Dashcam video from the Texas Department of Public Safety out of Del Rio shows a smuggler trying to elude law enforcement.
Agents disable the vehicle, causing the truck to pull over — the driver tried to make a break for it, but was caught. At only 18 years old, he was charged with smuggling 13 Mexican nationals.
Also in Del Rio, seven Mexican nationals were found jammed into a sedan. Two alleged smugglers, both from the Houston area, were arrested.
In Maverick County, a gravel trailer was pulled over by Texas DPS. The driver fled on foot. Inside, 17 Mexican nationals were being illegally smuggled north.
It’s a seemingly never-ending battle for law enforcement.
“The cartels own the border.
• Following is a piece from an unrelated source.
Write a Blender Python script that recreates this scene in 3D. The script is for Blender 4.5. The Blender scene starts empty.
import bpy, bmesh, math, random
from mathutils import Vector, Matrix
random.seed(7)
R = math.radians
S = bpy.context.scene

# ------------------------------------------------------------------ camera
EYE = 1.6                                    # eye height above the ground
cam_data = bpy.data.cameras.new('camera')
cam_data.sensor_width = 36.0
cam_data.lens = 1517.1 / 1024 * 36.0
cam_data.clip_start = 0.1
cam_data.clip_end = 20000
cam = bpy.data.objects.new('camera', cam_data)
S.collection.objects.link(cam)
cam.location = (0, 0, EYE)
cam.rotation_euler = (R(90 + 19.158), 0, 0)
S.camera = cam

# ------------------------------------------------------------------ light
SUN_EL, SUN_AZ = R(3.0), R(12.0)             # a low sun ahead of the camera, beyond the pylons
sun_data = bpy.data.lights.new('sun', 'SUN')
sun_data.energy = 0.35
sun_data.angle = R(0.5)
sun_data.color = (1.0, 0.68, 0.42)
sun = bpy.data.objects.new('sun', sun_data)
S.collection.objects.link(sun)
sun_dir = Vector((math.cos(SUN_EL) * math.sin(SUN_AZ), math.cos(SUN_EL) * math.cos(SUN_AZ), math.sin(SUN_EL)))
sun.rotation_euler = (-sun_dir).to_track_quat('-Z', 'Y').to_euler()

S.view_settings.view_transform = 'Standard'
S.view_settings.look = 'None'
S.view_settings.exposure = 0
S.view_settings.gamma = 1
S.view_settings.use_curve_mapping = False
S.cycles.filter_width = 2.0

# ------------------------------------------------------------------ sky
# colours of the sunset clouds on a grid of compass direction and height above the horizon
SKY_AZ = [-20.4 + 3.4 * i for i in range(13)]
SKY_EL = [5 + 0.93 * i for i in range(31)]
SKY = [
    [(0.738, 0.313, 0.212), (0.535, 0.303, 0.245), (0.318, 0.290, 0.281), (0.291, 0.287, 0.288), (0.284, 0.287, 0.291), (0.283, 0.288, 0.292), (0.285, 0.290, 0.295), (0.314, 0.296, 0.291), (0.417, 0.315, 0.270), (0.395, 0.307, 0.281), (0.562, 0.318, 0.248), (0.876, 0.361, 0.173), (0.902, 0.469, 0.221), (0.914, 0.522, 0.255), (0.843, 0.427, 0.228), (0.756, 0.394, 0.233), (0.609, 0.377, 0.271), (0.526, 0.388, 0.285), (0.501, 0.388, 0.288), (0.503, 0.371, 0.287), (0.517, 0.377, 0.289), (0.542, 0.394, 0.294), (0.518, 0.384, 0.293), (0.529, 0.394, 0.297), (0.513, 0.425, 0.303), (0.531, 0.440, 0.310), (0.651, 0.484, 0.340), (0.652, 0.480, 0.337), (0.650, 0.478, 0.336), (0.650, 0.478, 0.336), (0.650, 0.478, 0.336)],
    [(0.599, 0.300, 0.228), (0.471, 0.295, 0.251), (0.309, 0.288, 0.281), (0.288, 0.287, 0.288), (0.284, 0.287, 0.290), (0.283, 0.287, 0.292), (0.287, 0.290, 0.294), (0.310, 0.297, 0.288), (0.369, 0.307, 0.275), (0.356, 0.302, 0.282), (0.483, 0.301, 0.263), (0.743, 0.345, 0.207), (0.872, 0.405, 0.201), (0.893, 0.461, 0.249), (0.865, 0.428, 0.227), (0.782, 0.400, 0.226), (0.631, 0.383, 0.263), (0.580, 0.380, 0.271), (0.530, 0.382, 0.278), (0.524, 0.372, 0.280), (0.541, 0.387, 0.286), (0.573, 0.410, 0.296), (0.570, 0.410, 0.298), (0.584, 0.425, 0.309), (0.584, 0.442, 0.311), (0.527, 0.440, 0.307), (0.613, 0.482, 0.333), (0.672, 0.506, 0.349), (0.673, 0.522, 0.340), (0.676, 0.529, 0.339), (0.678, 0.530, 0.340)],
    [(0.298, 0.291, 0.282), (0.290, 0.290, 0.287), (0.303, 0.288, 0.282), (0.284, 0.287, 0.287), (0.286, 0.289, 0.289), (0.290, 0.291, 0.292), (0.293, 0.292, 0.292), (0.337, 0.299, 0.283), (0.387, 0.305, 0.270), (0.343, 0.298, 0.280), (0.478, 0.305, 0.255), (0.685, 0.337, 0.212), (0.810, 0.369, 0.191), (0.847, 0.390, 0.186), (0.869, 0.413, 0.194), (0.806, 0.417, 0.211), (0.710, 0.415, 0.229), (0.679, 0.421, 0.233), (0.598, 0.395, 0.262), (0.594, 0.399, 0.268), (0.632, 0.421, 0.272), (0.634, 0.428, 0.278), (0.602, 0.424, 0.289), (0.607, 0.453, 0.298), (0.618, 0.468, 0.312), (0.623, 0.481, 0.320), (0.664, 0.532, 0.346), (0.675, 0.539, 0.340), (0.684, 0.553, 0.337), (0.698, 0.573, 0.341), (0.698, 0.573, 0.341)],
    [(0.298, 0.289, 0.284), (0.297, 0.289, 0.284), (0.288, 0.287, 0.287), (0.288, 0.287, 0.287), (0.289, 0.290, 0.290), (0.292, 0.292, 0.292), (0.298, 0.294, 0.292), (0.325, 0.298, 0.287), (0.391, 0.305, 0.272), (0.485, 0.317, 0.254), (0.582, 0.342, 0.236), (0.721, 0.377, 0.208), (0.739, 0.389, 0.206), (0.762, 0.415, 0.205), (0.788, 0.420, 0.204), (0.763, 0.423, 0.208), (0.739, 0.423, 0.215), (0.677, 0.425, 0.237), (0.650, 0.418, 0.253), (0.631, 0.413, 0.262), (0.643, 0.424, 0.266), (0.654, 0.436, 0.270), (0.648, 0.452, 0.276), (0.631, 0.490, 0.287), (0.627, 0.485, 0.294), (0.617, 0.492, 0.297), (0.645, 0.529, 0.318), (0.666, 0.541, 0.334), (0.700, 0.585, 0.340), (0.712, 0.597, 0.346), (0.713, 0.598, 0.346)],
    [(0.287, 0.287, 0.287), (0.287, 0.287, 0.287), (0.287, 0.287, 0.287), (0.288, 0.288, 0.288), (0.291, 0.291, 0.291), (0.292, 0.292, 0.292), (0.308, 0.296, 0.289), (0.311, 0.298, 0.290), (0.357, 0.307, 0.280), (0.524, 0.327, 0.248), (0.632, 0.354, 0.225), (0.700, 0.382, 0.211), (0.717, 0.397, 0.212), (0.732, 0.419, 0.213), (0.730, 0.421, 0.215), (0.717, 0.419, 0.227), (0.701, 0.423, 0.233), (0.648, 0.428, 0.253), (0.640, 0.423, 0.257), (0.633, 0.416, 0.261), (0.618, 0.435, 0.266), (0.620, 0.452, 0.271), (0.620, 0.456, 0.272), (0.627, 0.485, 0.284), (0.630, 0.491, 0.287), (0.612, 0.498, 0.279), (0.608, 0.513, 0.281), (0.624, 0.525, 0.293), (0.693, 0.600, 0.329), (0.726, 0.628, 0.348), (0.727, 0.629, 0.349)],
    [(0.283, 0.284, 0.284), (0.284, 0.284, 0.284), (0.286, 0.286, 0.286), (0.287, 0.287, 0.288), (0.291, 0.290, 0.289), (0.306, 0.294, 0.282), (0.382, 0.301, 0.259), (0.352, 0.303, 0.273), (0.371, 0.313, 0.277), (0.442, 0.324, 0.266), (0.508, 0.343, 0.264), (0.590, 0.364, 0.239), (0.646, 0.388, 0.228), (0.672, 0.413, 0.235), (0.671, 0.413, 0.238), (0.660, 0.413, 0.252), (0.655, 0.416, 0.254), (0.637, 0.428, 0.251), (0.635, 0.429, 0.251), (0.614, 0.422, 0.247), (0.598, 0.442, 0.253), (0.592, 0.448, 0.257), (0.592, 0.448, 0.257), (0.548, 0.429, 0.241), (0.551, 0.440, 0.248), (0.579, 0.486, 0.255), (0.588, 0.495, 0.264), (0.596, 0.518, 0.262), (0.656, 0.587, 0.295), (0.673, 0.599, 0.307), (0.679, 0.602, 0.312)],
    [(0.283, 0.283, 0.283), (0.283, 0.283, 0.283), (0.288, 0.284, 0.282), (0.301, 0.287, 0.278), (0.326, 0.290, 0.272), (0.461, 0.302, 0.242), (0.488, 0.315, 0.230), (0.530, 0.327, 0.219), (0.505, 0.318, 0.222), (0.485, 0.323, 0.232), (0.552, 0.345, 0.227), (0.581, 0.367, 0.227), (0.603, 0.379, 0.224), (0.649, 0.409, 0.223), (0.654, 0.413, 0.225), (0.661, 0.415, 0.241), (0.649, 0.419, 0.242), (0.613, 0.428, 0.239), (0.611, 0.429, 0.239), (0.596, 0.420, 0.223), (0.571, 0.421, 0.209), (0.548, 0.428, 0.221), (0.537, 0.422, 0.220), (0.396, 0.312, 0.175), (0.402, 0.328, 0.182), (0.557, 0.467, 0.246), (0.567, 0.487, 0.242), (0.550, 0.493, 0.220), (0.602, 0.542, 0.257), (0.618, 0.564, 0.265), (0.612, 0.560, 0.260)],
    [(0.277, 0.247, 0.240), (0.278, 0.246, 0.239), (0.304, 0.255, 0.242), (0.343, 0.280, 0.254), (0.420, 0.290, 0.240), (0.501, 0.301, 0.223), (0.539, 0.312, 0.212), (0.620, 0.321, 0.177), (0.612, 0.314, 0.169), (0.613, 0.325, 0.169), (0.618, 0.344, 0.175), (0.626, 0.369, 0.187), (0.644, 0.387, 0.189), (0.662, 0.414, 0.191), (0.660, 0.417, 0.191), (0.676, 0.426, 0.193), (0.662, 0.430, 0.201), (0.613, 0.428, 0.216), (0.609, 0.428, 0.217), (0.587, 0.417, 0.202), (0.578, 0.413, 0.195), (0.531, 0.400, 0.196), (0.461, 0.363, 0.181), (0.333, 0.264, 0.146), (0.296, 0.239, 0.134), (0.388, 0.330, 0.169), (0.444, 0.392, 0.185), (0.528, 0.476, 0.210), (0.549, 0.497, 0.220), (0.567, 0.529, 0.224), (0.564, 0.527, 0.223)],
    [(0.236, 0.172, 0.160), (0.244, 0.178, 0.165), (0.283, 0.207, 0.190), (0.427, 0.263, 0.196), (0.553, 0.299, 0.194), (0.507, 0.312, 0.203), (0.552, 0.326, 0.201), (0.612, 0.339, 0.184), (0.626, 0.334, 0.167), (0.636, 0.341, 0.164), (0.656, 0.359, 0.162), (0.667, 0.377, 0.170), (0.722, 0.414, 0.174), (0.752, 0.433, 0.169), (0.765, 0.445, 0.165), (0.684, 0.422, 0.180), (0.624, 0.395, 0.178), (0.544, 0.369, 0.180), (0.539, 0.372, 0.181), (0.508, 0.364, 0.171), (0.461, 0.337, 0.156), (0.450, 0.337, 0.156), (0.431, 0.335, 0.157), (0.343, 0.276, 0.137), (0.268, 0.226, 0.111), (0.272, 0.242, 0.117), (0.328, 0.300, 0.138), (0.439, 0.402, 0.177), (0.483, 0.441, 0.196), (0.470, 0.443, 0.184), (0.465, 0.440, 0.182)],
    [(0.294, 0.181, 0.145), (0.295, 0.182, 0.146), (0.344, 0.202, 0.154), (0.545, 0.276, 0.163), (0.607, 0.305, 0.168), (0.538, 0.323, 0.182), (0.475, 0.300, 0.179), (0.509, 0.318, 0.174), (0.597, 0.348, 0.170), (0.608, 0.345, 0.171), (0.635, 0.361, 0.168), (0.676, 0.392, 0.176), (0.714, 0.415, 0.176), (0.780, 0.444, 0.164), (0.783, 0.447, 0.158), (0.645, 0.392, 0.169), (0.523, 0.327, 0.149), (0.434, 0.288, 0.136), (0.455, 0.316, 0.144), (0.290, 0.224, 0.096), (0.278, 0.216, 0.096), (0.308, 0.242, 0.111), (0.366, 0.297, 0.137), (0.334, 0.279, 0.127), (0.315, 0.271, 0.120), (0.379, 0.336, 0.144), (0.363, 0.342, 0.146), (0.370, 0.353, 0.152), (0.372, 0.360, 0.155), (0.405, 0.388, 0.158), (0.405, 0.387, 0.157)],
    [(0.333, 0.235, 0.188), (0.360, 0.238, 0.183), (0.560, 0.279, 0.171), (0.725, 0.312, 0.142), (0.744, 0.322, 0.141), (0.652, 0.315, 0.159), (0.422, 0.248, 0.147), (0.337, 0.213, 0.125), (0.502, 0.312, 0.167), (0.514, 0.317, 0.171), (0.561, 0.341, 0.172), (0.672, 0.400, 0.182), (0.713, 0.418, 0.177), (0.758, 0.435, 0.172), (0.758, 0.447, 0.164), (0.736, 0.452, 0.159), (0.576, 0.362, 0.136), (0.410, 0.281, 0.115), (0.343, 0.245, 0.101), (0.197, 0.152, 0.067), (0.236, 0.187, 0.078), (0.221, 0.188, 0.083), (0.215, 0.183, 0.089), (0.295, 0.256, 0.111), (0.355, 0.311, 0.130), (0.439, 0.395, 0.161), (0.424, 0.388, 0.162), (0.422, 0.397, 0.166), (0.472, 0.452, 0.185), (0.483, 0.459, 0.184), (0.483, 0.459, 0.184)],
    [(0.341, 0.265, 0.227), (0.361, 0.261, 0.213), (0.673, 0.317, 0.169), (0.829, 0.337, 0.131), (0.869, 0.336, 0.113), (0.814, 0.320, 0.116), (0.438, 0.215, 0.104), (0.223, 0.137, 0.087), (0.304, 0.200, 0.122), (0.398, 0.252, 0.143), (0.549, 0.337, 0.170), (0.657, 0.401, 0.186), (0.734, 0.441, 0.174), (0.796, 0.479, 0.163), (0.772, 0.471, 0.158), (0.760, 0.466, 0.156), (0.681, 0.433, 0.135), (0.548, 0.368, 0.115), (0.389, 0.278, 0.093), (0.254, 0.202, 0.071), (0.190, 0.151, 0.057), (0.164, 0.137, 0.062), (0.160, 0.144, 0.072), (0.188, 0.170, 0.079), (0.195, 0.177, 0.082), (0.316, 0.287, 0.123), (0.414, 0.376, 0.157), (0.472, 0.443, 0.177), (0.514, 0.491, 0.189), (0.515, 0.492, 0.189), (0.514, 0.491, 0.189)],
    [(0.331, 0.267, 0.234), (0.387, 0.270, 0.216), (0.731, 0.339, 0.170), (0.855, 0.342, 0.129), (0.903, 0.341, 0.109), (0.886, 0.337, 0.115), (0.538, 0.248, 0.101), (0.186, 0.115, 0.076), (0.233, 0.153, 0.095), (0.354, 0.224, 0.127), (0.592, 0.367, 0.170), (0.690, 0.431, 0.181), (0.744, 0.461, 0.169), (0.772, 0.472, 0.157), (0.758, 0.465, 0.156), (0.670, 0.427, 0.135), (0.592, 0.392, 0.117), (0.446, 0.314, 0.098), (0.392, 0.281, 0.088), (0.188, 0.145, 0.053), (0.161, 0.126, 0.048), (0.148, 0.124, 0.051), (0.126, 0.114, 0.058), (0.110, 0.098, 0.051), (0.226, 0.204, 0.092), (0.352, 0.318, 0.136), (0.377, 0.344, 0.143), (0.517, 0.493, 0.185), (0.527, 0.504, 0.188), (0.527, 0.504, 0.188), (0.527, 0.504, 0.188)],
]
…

They own every bit of it,” said former Border Patrol Chief Rodney Scott. “And they’re using these people to shape the border to smuggle across commodities of the highest value whether it be a criminal alien willing to pay more, whether it be a terrorist or narcotics.”
Scott says this has become a big money maker for the Mexican cartels. The strategy is simple: Use the thousands of migrants crossing into the U.S. daily seeking asylum as cover.
To sneak those who are not seeking asylum and don’t want to be caught across the border, oftentimes the drivers themselves are U.S. citizens. Many of them are teenagers.
The smuggling operations put profits over people. In Hidalgo County, 84 migrants were found in the back of a trailer — an extremely dangerous practice.
More than 50 migrants died in San Antonio this past June in a trailer under similar circumstances.
In Kinney County earlier this week, three people died in a crash after smugglers tried to escape a police pursuit.
While many of the migrants who do come to the U.S. are law-abiding and are seeking asylum, there are many who are not.
The acting border patrol chief of the Rio Grande Valley sector posted on Twitter that this week that six people who were identified as members of MS-13 and 16th Street gangs were arrested, as were three sex offenders previously convicted of committing crimes against children.
“We have no idea, no idea what’s entering our country,” Scott said.